Ve bu durum yalnız sosyal demokratlar için değil, yalnız sol için değil, ülke için
vahim bir durumdur. Türkiye için vahim bir durumdur.
* * *
Peki, CHP neden başarılı olamamıştır? Ne yapmalıdır?
-CHP, Kemalizm'i dondurmuştur. Günümüz Türkiye'sini ve dünyasını okur bir zenginliğe kavuşturamamıştır. Kavuşturmalı idi.
-İktidarı siyaset dışı yollarla devirmeye yönelik bir algıyı yok edememiştir. Etmeli idi.
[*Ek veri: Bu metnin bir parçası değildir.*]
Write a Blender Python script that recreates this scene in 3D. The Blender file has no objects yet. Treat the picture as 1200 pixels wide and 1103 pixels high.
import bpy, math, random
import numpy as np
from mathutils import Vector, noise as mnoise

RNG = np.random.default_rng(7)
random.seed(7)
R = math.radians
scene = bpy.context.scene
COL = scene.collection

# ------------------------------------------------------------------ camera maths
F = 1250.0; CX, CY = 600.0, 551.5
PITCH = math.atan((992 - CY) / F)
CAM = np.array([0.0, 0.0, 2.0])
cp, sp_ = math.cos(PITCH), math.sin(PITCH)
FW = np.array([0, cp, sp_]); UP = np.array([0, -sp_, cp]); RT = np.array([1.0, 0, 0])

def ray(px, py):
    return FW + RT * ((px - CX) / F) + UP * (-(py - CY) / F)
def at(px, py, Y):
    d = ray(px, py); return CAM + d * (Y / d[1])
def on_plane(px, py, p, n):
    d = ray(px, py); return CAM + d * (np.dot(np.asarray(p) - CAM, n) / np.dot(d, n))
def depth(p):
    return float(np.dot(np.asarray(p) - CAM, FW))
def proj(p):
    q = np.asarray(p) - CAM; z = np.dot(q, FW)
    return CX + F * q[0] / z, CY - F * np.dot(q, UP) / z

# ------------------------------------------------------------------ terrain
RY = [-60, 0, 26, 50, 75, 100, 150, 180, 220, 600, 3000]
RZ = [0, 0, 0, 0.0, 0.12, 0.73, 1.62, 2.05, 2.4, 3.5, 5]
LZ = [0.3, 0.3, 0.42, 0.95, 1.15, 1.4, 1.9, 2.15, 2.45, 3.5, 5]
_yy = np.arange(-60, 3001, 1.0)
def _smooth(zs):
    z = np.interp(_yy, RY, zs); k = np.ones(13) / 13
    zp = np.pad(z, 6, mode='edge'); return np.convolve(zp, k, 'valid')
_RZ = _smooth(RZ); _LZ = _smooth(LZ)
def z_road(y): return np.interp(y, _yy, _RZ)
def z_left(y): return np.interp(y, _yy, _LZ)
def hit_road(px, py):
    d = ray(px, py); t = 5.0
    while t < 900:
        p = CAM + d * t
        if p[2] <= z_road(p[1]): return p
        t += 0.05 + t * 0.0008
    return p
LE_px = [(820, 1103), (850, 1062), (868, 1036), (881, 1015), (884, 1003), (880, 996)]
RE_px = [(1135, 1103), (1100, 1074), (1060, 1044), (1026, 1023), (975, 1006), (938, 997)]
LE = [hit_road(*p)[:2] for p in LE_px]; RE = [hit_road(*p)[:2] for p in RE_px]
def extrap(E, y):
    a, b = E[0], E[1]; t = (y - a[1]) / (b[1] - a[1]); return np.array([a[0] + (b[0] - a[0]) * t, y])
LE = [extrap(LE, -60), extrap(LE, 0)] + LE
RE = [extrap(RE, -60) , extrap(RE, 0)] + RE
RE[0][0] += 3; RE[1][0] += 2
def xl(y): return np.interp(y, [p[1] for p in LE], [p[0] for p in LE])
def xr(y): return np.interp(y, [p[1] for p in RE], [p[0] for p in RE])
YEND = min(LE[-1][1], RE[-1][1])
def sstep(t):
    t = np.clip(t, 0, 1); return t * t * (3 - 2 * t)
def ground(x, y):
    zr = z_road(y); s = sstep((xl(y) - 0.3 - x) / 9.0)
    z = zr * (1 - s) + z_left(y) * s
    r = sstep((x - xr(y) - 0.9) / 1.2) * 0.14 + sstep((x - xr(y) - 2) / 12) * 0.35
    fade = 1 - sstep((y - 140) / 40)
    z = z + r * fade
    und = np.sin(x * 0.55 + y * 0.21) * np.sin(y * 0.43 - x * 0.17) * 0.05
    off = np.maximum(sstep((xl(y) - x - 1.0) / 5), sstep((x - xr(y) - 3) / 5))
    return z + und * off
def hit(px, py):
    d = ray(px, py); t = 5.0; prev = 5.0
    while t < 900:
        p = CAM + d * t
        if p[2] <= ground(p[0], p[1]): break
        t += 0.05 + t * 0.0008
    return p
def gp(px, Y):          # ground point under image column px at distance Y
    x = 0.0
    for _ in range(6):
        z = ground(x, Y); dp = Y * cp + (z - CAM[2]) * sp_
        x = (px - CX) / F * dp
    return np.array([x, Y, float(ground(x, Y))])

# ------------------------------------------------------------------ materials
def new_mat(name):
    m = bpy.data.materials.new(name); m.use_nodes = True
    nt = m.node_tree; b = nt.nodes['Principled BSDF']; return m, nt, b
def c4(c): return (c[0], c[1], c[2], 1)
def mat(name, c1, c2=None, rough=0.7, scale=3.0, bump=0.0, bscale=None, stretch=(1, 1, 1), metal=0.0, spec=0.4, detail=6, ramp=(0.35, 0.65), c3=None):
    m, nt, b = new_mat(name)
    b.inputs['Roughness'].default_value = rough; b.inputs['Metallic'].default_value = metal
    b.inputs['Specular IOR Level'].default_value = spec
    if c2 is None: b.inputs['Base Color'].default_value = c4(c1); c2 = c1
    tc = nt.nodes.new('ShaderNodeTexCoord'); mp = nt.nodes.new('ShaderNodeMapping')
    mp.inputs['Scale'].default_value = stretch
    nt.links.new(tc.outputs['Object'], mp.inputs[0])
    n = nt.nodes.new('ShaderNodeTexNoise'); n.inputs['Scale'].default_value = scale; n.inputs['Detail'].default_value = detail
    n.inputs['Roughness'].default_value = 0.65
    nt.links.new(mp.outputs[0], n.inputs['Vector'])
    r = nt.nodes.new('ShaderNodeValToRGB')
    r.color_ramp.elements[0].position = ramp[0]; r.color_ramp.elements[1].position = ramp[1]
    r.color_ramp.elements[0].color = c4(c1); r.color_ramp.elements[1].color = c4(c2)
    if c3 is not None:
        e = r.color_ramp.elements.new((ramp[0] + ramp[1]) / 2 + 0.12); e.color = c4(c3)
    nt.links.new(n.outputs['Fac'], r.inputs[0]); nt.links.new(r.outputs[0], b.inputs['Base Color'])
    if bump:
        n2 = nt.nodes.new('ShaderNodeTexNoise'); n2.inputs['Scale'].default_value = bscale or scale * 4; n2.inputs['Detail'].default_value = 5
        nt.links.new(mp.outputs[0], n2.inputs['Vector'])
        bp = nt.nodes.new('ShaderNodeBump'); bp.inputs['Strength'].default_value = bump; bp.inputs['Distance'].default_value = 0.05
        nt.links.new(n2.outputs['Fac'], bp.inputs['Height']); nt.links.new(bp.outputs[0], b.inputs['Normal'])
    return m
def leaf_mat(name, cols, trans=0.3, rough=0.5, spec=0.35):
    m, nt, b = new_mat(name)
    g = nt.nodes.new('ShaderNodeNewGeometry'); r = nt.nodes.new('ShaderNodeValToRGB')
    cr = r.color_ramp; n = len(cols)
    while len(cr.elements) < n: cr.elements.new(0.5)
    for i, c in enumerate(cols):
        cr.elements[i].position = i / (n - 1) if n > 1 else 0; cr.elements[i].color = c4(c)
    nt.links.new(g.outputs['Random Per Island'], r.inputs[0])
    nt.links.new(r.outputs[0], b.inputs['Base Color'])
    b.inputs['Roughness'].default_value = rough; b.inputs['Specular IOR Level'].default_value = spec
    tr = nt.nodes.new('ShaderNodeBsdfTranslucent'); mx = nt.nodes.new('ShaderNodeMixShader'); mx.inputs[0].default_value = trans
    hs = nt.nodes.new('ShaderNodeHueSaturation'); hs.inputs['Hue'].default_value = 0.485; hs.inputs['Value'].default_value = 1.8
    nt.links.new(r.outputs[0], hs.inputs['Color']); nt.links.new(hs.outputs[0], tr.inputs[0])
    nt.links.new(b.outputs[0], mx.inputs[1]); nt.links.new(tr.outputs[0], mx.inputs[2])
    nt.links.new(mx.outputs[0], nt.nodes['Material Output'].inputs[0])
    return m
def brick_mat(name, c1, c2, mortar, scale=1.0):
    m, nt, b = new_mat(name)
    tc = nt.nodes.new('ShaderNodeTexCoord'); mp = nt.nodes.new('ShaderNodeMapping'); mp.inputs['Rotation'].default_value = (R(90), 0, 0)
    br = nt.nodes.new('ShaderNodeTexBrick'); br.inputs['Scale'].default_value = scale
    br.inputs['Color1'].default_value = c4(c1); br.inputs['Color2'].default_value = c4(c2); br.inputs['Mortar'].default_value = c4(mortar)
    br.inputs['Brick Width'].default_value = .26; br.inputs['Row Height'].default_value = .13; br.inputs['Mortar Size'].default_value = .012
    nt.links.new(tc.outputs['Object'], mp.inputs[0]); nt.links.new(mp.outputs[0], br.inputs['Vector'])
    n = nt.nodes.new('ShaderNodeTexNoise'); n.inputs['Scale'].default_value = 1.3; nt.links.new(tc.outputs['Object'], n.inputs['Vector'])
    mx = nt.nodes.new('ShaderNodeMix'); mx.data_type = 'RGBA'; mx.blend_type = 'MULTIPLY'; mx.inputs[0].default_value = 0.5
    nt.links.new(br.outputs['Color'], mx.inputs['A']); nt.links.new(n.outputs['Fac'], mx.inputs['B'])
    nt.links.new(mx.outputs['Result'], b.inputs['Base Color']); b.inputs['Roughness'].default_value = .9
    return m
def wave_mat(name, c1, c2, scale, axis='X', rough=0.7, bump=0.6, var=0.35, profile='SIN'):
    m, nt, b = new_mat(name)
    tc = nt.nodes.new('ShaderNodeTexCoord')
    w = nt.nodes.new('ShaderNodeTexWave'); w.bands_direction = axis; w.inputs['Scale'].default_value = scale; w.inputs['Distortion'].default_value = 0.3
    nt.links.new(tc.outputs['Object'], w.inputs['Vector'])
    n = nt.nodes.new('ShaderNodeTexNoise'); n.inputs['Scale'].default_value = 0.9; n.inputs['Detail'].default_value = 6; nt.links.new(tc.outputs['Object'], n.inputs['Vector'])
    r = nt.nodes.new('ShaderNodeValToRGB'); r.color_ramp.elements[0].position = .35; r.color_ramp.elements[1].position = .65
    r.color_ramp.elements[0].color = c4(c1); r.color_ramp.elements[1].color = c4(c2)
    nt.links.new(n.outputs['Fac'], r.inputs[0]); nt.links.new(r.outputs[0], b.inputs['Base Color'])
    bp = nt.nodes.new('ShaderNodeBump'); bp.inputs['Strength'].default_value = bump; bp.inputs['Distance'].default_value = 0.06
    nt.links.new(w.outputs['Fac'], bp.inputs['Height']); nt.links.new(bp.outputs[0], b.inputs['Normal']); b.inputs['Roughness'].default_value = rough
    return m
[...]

-Salt AKP karşıtlığının bir siyasal başarı getireceğini sanmıştır. Sanmamalı idi.
-Anlaşılır bir sağlık ve eğitim projesi olmamıştır. Olmalı idi.
-ABD'den icazet alınır gibi olunmuştur. Olunmamalı idi.
-Özellikle 30 Mart seçimlerinde, bir cemaatle ilişkili görüntü vermiştir. Vermemeli idi. Çünkü bu durum, Cumhuriyetin kuruluş felsefesine ve CHP'nin varlık nedenine aykırı idi.
-Ne Alevi sorununda ne de Kürt sorununda anlaşılır bir politikası ve de parti içinde bir görüş birliği olmamıştır. Olmalı idi.
Oysaki Türkiye'nin ufkunu açması gereken CHP olmalı idi.
-Gezi olaylarından buyana yükselen toplumsal muhalefeti, siyasal bir enerjiye dönüştürememiştir. Dönüştürmeli idi. Kasetlere teslim olmuştur. Olmamalı idi.
-90 yıllık bir parti, kendi özgün siyasetini savunan adaylarla seçime girmesi gerekirken, AKP'li, MHP'li adaylarla seçime girmiştir. Girmemeli idi.
Çünkü bu durum, bir ölçüde kendi siyasal kimliğini inkâr etmektir.
-Sosyal Demokrat bir parti gücünü halktan, kurucu felsefeden, kurucu değerlerden alması gerekirken, İstanbul sermayesinden alıyor görüntüsü vermiştir. Vermemeli idi.
-Yükselen Siyasal İslam'ın, Kürt Siyasal hareketinin ve Neo Liberalizmin sarsıntılarından kendini kurtaramadı. Kurtarmalı idi.
* * *
Sonuçta Sosyal Demokrat siyasetin ülkenin doğusunda yok olması, orta Anadolu'da erimesi, Ege kıyılarına ve Trakya'ya sıkışması ile öyle bir siyasal harita oluşmuştur ki:
Sanki Kürt Siyasal Hareketinin başkenti Diyarbakır, Muhafazakâr Türkiye'nin başkenti Ankara, Sosyal Demokratların başkenti Edirne olmuştur.
İşte sorgulanması gereken olgu budur. Ve bu görev, öncelikle Sosyal Demokratların olmalıdır.
Ama önce Sosyal Demokrat siyaset kendini ciddi bir şekilde sorgulamalıdır.